投稿日 2019-08-04 / 最終更新日 2021-01-02
!この投稿は映画『ドラゴンクエスト ユア・ストーリー』の物語・ラストのネタバレを大いに含みます。ゲーム『ドラゴンクエスト5』のネタバレも多少あります。ほぼ辛口否定的意見しかないで閲覧にはご注意ください。
映画『ドラゴンクエスト ユア・ストーリー』を観てきた。
ドラゴンクエストシリーズはオンラインの10を除き、リメイクも全てプレイ、何周もしてきたヘビーユーザーの私である。
ドラクエのキャラクターが3DCGで動く!あの世界に入れる!ということで映画の公開をめちゃくちゃ楽しみにしていた。

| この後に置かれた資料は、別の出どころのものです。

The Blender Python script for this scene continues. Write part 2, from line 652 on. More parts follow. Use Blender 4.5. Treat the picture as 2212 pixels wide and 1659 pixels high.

ちなみに私は基本的に原作の実写化やアニメ化、リメイクには大いに賛成である。
作品というのは愛されなければ残っていかない。当時爆発的人気を誇っても、そのとき触れたオタクだけのものにしていたら作品は尻すぼみになって最終的に消えてなくなってしまうだろうから。
だからいくら“自分にとって気に食わない”ものだったとしても、その作品で感動し原作に触れる人が出れば、何十年経っても、それこそ自分の死後も好きな作品が残って親しまれていくと思う。
それはとても喜ばしいことだ。
というわけでキャラクターやストーリーが自分にとって気に入らなかった・つまらない程度だったら「まあ私には合わなかったな~」くらいで、否定的意見を殊更に主張することはなかった。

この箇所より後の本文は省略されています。